Indian War Drums: Rushdie, Naipaul, and the Subcontinent's challenge - authors Salmn Rushdie and V.S. Naipaul and Hindu-Muslim relations in India
National Review, April 8, 2002 by David Pryce-Jones
Like most British writers, I willingly contributed to the fund to defend Salman Rushdie when Ayatollah Khomeini issued his notorious fatwa against him. But as I read The Satanic Verses, its so-called "magic realism" struck me as a cop-out from the writer's primary task of getting at the truth of life as it is. Rushdie, I understood, is another spoiled British leftie, determined to attack the privileges he enjoys. It was disappointing that even with the round-the-clock protection provided by Mrs. Thatcher he did not have the courage to tell the Muslim fundamentalists to go to hell, but instead made a point of abasing himself with public assurances that he was a good Muslim. The principle, however, stood firm-that though one might have disagreed with him, one had to defend to the limit his right to say what he had to say.
On September 11, a previously submerged campaign of Muslim terrorism against the West-and by extension free thinking everywhere-came out into the open. The campaign will have profound and long-lasting ramifications in many countries of the world, bedeviling relations between Muslims and their neighbors. India is especially vulnerable, as it has some 140 million Muslims, about the same as the entire population of Pakistan. Pakistan-backed terrorists last December attacked the Indian parliament, killing security guards and almost setting off a full-scale war. As it is, a million men are mobilized along the India-Pakistan border, with nuclear weapons in reserve. There seems no obvious way to stand these armies down. The immediate hope is to ward off war and communal massacres of a type frequently experienced since the British left India.

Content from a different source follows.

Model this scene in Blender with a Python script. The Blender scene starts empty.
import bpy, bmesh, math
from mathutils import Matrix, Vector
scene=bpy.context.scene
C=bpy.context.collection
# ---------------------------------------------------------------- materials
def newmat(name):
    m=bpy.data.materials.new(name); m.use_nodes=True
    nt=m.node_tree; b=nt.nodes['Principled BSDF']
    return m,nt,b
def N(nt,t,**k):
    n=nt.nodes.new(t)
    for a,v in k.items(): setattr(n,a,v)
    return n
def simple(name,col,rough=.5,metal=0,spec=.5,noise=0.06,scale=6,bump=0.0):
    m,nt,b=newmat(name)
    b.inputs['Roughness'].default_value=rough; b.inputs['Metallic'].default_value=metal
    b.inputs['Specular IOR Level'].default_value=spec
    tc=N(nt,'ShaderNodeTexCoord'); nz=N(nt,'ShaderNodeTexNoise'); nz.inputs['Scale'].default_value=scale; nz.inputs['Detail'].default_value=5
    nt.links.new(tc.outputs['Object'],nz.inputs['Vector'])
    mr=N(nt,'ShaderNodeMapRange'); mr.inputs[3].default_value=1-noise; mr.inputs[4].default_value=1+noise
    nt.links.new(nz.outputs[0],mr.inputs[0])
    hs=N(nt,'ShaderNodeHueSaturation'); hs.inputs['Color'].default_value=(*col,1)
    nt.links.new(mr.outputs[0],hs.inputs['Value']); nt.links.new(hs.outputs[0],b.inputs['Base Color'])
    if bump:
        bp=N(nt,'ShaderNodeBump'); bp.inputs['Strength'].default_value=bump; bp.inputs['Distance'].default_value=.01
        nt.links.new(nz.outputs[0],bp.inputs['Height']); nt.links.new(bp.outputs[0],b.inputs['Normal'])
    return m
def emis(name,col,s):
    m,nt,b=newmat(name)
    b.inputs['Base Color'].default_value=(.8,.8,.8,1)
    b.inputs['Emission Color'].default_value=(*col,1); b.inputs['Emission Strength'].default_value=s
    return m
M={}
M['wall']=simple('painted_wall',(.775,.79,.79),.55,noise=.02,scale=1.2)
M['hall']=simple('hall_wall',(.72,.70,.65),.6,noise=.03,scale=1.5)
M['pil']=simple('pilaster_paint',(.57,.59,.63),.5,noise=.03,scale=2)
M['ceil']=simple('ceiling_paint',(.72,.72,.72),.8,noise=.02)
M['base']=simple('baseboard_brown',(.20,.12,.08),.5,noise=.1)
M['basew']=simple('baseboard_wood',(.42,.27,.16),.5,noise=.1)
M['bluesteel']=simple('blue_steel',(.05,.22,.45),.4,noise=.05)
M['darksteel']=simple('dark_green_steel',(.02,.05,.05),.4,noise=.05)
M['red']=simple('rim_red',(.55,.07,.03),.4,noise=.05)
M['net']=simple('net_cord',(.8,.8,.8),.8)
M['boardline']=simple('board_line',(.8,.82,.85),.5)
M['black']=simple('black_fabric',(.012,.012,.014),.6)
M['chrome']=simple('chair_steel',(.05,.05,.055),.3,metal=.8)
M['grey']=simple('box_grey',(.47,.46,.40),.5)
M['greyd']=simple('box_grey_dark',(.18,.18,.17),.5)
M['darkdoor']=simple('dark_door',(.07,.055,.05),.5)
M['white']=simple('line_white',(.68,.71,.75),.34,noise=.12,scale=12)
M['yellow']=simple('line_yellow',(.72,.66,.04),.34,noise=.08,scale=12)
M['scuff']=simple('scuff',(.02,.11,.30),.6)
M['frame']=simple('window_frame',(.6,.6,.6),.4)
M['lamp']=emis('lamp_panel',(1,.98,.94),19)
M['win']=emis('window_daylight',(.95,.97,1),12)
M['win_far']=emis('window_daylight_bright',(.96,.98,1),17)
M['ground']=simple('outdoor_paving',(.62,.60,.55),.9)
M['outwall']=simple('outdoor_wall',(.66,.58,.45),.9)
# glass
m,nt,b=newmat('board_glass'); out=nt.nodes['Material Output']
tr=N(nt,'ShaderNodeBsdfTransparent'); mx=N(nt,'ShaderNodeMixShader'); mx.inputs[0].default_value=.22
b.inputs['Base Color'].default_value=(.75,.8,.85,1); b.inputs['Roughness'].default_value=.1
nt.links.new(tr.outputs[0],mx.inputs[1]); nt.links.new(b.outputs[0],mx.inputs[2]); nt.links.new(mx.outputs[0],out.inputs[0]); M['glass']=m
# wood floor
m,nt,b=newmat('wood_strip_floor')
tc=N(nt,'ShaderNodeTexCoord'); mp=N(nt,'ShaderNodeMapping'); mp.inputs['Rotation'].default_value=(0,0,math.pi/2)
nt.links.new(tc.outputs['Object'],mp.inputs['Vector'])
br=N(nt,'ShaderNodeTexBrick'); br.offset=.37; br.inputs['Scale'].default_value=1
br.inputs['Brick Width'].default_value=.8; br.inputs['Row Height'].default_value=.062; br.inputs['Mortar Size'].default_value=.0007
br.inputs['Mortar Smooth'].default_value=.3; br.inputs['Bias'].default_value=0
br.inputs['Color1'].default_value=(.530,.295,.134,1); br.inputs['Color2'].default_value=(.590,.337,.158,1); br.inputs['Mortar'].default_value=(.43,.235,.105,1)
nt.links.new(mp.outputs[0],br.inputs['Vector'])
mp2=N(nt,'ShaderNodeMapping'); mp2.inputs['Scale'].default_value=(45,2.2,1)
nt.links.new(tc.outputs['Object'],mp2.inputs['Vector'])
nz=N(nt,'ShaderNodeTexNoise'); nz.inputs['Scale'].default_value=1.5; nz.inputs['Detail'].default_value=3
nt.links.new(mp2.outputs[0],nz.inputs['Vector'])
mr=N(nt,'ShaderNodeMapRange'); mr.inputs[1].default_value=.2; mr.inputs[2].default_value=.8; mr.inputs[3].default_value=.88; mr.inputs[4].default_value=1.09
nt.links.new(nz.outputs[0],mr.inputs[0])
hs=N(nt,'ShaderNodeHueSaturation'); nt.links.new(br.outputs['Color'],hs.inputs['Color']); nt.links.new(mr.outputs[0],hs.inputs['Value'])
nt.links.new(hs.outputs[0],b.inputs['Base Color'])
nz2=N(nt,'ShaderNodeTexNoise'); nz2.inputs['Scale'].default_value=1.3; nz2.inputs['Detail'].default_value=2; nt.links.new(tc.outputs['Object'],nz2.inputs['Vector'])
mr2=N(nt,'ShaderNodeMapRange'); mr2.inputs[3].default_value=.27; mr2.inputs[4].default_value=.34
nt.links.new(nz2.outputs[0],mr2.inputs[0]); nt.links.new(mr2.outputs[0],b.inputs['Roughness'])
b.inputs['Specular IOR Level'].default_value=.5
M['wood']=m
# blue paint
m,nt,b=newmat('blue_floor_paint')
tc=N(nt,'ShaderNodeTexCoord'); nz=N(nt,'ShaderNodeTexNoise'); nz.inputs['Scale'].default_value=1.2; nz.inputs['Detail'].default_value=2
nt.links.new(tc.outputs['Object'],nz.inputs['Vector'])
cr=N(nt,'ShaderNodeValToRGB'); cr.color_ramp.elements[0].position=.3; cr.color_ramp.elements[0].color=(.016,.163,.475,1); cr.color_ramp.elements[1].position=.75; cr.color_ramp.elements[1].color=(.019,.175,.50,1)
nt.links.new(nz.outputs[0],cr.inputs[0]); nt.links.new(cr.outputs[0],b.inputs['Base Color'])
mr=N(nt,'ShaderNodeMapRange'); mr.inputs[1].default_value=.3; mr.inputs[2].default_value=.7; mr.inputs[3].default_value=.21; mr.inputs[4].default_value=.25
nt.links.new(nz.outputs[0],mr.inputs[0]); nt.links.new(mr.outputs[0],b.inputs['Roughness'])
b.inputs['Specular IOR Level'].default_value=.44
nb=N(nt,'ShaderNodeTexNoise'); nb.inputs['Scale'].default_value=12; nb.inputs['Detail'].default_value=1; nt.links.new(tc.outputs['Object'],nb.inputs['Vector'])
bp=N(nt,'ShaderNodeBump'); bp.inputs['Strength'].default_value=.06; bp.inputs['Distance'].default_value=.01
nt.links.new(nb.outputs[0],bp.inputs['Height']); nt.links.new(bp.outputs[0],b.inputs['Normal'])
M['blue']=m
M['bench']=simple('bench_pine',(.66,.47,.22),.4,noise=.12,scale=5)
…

But in this fraught context, in an op-ed piece for the Washington Post about the current tensions in India, Rushdie claims that Hindu fundamentalism is out to destroy that country's secular democracy. He goes on to say that the writer V. S. Naipaul, "speaking in India just a week before the violence erupted, denounced India's Muslims en masse and praised the nationalist movement." Thus, in Rushdie's eyes, "Naipaul makes himself a fellow traveler of fascism and disgraces the Nobel award."
Literary London is a small city. It so happens that recently I sat next to a publisher who had invited Rushdie to lunch last October. On the very morning of that lunch, the news broke that the Nobel prize had been awarded to Naipaul. A dejected and angry Rushdie, the publisher told me, spent the meal railing against Naipaul, and bemoaning that he himself would now not be receiving the Nobel for ten more years. It further happens that in the month of February Naipaul and I were together in India for an international conference on the subject of contemporary Indian writing. As the recent Nobel winner, Naipaul was the star of the occasion. It may add to Rushdie's sour grapes to learn that there was no mention of him or his work at the conference. I was surprised by this, and said so-to be told that Rushdie was not considered of much interest.
For almost three weeks I was in the uninterrupted daily company of Naipaul. After the conference in Delhi, we did a tour together, to famous sites both Muslim and Hindu. The conference received an unimaginable amount of publicity. With hype at the Hollywood level, Naipaul was obliged everywhere and all the time to sign copies of his books, to autograph any available sheet of paper, and to run the gauntlet of photographers. On one day, at Neemrana, a couple of hours outside Delhi, over a hundred journalists turned up to hear him. His least doings and sayings filled the columns of the newspapers. Had he ever denounced India's Muslims "en masse" or associated himself with Hindu fundamentalism, it would have been very big news.
A novelist through and through, Naipaul is interested in stories rather than politics. For him, narrative is the key to behavior. But narrative is a tricky business. People think that they have an identity or a past, and will explain sincerely who they think they are. But for all sorts of reasons having to do with culture or the lack of it, most people accept the simple narrative about themselves that they have picked up from those around them, and often it is too simple to be true. Look for the story behind the story, Naipaul kept repeating, and then you'll understand India.
The story that most Indians believe about themselves is that one fine day British imperialists occupied the country, exploited it, and bled it dry. The nationalist movement then threw them out and restored national integrity and pride. At Neemrana, a grand Indian lady with impeccable nationalist credentials was putting forth this view to the assembled conference, when Naipaul cut her off in mid-sentence. This story, he told her summarily, had lost whatever purpose or authenticity it might have had. Look at India, its democracy, its rule of law, the supremacy of the English language, the way the whole shaky subcontinent survives against all the odds-and you will understand that the British did Indians the favor of bringing them into the modern world on equal terms. India's great achievements, then, are at least in part Britain's. So much for Hindu fundamentalism. Needless to say, Naipaul's opinion sparked a storm of press comment, some of it warm, some of it hostile. One editorialist compared him to P. G. Wodehouse.